Experimental and computational studies of L-tartaric acid single crystal grown at optimized pH

Abstract

The good quality l-tartaric acid (LTA) single crystal of size 12 × 09 × 02 mm3 has been grown by slow solvent evaporation technique by optimizing the pH of aqueous solution. The crystallographic data and crystalline phase of grown LTA crystal has been determined using the powder X-ray diffraction study. The ground state molecular geometry of LTA molecule was optimized by means of CAM-B3LYP/6-31G* level of theory using density functional theory (DFT) approach. The qualitative and quantitative analysis of LTA crystal has been undertaken by means of energy dispersive spectroscopic technique.

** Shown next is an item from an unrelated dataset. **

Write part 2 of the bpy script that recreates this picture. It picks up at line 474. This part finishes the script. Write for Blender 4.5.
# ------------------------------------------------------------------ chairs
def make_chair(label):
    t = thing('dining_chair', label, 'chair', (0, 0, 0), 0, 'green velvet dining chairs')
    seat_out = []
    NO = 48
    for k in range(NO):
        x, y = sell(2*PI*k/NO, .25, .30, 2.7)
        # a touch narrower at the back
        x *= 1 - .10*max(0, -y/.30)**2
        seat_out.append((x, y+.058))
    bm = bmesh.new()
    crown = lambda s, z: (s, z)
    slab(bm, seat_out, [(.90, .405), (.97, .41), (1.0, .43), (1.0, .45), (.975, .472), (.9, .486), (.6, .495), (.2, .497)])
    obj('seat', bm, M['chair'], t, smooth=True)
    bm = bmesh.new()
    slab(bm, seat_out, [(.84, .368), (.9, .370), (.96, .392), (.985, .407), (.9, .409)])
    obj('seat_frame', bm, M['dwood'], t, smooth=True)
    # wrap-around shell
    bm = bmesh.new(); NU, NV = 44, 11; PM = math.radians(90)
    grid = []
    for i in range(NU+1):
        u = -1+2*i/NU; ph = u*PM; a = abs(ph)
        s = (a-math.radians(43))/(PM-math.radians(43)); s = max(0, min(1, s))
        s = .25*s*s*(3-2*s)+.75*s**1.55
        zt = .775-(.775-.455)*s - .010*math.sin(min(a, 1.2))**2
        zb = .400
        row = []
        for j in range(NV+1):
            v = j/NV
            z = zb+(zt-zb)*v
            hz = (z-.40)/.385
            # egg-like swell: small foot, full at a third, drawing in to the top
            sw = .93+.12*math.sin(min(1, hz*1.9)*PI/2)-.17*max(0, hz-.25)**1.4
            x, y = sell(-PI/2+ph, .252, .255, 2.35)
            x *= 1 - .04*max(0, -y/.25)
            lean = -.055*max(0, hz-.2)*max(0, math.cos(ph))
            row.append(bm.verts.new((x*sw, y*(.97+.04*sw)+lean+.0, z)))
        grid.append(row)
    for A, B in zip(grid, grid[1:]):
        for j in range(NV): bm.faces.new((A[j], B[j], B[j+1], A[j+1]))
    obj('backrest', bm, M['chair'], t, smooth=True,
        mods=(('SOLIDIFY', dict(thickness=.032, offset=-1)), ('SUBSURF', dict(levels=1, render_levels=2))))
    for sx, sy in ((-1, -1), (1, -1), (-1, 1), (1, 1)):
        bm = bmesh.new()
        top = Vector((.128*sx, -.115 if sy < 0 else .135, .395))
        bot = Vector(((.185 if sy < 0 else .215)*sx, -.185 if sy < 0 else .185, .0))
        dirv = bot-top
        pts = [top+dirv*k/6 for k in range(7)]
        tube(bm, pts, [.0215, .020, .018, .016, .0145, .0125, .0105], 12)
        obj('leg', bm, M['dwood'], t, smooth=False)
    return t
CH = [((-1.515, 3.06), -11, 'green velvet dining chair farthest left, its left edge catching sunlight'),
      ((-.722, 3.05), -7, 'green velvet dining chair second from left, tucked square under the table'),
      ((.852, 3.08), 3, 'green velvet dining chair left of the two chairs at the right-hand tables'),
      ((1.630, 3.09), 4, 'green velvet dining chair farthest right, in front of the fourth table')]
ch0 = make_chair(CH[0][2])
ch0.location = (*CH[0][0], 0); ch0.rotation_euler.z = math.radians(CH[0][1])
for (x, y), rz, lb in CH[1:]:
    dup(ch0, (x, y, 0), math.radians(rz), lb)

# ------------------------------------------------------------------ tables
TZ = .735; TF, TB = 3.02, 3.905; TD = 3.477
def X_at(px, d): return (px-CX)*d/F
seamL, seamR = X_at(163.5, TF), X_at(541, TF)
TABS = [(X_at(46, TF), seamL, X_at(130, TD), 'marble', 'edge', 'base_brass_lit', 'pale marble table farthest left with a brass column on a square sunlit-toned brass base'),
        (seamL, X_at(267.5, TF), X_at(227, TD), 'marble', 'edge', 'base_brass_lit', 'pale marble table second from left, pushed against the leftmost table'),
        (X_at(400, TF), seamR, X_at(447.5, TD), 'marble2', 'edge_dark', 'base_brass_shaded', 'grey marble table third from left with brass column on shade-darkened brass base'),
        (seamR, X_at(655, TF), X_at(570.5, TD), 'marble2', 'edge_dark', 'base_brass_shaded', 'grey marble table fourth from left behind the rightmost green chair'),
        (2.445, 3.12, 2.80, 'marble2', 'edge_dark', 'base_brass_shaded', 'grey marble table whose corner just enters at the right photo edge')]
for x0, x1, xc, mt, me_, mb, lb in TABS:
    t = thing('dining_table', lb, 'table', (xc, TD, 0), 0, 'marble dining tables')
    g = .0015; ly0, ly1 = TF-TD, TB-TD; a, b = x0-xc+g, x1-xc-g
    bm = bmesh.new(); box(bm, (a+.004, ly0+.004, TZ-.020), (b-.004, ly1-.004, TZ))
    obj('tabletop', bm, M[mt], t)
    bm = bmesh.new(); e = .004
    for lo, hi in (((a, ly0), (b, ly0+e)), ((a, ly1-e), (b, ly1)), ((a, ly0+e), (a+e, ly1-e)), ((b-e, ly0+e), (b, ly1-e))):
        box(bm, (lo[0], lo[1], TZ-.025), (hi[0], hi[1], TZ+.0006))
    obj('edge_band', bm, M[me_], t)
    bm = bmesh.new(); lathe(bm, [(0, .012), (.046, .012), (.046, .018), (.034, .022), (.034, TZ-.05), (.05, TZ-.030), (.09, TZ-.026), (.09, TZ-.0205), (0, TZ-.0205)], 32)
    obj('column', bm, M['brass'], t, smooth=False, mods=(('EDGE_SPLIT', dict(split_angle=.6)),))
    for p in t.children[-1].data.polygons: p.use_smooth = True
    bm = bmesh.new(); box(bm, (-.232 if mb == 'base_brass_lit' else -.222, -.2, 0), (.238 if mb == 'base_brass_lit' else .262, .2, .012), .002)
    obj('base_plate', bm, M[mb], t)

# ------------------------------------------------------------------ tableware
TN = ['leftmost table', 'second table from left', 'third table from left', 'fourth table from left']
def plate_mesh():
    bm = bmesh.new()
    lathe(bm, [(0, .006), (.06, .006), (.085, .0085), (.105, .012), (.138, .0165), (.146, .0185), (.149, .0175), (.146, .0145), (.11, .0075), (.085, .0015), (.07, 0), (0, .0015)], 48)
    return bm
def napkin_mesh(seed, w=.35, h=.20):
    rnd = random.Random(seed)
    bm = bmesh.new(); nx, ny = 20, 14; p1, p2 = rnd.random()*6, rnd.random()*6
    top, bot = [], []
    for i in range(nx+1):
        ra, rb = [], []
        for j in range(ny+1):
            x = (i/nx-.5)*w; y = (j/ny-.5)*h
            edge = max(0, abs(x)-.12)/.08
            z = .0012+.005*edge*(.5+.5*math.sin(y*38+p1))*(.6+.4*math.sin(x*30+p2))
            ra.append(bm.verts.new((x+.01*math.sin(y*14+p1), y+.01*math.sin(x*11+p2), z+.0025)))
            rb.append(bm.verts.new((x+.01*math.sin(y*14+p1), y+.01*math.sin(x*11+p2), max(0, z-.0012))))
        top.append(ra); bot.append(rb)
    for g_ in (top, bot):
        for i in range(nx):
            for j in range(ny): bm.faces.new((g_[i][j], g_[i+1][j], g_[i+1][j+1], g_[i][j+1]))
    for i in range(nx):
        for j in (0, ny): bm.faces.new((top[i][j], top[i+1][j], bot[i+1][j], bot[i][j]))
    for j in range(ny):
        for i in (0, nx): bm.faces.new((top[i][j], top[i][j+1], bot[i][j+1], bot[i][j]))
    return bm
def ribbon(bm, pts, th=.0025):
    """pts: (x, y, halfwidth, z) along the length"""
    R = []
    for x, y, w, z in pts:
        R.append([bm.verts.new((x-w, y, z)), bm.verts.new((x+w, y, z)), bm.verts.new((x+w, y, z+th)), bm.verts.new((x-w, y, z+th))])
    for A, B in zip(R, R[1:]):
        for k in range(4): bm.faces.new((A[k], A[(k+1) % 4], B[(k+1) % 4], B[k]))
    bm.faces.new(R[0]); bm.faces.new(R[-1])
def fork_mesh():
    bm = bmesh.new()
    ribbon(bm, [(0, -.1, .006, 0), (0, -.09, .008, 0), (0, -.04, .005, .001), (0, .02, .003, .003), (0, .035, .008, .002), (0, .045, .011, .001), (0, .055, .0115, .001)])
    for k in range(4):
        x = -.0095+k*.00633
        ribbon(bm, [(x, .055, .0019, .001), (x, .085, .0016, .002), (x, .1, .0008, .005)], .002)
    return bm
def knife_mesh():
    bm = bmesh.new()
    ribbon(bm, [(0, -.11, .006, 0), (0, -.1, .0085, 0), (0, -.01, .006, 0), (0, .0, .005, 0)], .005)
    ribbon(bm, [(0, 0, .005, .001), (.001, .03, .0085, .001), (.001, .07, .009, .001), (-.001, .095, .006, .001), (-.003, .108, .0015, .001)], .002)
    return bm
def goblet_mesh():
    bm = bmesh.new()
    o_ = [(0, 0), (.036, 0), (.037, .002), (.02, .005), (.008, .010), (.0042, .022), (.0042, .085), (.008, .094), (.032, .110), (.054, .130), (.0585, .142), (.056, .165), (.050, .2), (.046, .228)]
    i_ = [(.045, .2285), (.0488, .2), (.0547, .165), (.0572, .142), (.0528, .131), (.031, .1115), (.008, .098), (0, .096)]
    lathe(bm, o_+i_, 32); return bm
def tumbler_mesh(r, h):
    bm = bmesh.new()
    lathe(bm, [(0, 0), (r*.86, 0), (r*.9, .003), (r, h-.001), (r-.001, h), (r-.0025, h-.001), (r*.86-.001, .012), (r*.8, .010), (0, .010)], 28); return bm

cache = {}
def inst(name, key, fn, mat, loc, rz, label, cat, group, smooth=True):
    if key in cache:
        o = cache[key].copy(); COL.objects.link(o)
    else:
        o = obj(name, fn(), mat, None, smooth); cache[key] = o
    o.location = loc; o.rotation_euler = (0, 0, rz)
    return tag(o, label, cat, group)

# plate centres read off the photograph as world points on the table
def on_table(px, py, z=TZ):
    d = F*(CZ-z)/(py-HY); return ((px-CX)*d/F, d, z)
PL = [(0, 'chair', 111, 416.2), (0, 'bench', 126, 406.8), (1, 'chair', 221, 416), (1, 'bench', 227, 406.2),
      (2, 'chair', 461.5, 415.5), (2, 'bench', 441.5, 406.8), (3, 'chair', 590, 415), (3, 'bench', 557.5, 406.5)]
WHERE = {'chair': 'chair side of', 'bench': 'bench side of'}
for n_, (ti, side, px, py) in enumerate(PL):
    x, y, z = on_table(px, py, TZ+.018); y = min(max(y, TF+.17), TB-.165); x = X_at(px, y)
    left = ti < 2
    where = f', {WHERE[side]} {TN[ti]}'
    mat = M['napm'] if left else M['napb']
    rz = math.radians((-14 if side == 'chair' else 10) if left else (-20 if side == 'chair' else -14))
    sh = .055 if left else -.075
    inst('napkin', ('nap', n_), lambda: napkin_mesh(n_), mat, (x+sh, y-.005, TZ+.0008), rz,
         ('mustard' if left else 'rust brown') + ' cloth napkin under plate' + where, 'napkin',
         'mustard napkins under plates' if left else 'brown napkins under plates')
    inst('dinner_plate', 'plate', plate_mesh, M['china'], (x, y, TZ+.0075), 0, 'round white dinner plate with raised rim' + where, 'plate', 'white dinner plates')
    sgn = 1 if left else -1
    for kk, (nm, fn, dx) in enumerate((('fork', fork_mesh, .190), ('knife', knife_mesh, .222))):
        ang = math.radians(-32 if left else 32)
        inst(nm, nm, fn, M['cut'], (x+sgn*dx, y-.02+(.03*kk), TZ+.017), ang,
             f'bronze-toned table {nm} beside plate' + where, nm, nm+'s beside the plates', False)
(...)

The UV–visible spectral analysis has been performed to determine the optical transparency of LTA crystal in the range of 190–1100 nm and the optical band gap has been evaluated using the transmittance data. The time dependent-DFT (TDDFT) was employed for calculating the absorption spectrum of the title molecule at B3LYP/6-31G*, CAM-B3LYP/6-31G*, LC-BLYP/6-31G*, M06/6-31G*, PBE1/6-31G* levels of theory. The highest occupied molecular orbital and lowest unoccupied molecular orbital (HOMO-LUMO) energy gap was found to be around 6.02 eV at B3LYP/6-31G* level of theory. The Kurtz-Perry powder test has been undertaken to determine the frequency doubling conversion efficiency of LTA crystal. The laser induced third order nonlinear optical (TONLO) effects occurring in LTA crystal have been evaluated by employing the Z-scan analysis at 640 nm. The phase change in refraction nonlinearity, nature of nonlinear absorption and cubic susceptibility of LTA crystal has been evaluated and their respective magnitudes have been determined. The laser damage threshold of LTA crystal has been investigated using the Nd:YAG laser operative at 1064 nm. The frequency response of dielectric constant and dielectric loss of LTA crystal has been investigated at different temperatures ranging from room temperature to 90 °C. The static dipole moment, polarizability and first hyperpolarizability has been evaluated and compared with standard urea molecule.